Modelling the phase equilibria and excess properties of the water + carbon dioxide binary mixture

Abstract

The high-pressure phase diagram and excess thermodynamic properties of the binary mixture of carbon dioxide and water are examined using the statistical associating fluid theory for potentials of variable range (SAFT-VR). The carbon dioxide molecule is modelled with two tangentially bonded spherical segments, while the water molecule is modelled as spherical with four associating sites to represent the hydrogen bonding. Dispersion interactions are modelled using square-well potentials. The optimised intermolecular parameters are taken from the works of Galindo and Blas [F.J. Blas, A. Galindo, Fluid Phase Equilib. 194–197 (2002) 501–509; A. Galindo, F.J. Blas, J. Phys. Chem. B 106 (2002) 4503–4515] and Clark et al. [G.N.I. Clark, A.J. Haslam, A. Galindo, G. Jackson, Mol. Phys. 104 (2006) 3561–3581] for carbon dioxide and water, respectively. The mixture exhibits type III phase behaviour in the classification of Scott and van Konynenburg, with the gas–liquid critical line continuously changing into a liquid–liquid line at high pressures.
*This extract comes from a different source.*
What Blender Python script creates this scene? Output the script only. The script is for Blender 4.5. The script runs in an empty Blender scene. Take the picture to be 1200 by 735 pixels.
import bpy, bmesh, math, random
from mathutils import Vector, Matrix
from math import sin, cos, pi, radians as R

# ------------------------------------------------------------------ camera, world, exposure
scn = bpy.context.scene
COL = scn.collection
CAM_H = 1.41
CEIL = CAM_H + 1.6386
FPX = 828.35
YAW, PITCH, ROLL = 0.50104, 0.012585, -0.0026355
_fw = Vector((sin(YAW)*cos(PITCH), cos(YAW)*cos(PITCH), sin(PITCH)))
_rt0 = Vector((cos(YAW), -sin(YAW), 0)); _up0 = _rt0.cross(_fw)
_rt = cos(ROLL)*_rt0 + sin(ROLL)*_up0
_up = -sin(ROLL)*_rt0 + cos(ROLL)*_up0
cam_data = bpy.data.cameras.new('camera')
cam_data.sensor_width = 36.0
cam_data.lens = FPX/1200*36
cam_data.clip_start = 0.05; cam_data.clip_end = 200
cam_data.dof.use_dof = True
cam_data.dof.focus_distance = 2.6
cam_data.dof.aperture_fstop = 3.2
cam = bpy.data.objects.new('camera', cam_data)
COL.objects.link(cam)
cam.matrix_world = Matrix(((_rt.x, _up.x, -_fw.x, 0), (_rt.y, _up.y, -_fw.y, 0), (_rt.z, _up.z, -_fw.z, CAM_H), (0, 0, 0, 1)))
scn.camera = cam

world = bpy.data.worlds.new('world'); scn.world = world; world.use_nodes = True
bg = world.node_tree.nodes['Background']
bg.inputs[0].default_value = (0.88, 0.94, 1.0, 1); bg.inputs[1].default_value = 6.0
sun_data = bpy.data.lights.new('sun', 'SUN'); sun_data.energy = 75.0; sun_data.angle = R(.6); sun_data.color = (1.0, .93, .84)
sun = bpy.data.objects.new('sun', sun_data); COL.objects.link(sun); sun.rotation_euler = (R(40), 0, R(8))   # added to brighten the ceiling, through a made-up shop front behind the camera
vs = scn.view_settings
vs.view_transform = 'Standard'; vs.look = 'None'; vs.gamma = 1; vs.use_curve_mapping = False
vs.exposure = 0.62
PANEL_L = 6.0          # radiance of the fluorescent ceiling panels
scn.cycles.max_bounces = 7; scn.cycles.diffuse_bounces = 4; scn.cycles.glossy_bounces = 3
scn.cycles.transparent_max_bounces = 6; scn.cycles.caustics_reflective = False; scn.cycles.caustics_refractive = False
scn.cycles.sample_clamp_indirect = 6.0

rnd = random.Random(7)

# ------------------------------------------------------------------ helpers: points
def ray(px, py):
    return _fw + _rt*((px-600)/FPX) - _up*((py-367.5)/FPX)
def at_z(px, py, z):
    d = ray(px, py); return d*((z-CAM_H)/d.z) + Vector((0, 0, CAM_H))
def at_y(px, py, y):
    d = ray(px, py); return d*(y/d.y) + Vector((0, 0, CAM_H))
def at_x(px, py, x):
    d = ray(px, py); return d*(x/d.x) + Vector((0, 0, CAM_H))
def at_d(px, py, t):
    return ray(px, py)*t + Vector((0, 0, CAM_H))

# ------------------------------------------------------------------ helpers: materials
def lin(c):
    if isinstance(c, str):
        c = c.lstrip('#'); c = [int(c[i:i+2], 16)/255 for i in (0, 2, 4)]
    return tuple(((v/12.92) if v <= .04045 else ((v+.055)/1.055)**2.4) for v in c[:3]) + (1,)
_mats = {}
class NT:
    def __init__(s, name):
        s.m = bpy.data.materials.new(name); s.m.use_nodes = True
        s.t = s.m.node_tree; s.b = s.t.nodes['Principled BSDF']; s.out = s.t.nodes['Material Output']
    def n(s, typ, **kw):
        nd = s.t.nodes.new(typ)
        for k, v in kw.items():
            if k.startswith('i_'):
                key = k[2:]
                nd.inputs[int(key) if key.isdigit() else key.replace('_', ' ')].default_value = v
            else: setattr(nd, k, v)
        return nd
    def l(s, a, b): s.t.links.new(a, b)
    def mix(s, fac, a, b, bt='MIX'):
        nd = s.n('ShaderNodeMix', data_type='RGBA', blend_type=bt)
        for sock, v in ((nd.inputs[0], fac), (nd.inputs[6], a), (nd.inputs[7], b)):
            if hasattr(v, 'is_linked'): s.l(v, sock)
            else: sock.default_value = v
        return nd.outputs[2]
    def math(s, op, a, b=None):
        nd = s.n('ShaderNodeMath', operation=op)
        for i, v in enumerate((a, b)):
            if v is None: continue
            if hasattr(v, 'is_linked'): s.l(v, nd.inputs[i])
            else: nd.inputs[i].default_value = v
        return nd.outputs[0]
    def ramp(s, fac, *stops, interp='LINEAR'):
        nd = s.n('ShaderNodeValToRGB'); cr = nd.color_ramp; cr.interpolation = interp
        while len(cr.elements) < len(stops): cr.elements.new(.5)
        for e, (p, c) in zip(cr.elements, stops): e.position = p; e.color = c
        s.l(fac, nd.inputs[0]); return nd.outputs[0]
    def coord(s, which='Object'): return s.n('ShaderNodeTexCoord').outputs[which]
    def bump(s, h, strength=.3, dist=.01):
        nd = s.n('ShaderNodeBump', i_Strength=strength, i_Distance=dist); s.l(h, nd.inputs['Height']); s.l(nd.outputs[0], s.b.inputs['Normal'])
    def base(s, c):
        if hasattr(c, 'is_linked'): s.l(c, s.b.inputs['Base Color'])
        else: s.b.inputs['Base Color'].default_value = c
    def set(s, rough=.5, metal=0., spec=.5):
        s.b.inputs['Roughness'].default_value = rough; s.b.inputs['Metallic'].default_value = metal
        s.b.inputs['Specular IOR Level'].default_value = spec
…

In this work one unlike intermolecular interaction parameter is fitted to give the best possible representation of the minimum temperature of the gas–liquid critical line of the mixture, and is then used in a transferable manner to study other thermodynamic conditions and properties. The phase diagrams predicted by the SAFT-VR approach are found to be in very good agreement with the experimental data at low and high pressures and temperatures. In addition, a good qualitative description of the excess molar volume and excess enthalpy and different temperatures and pressures is obtained.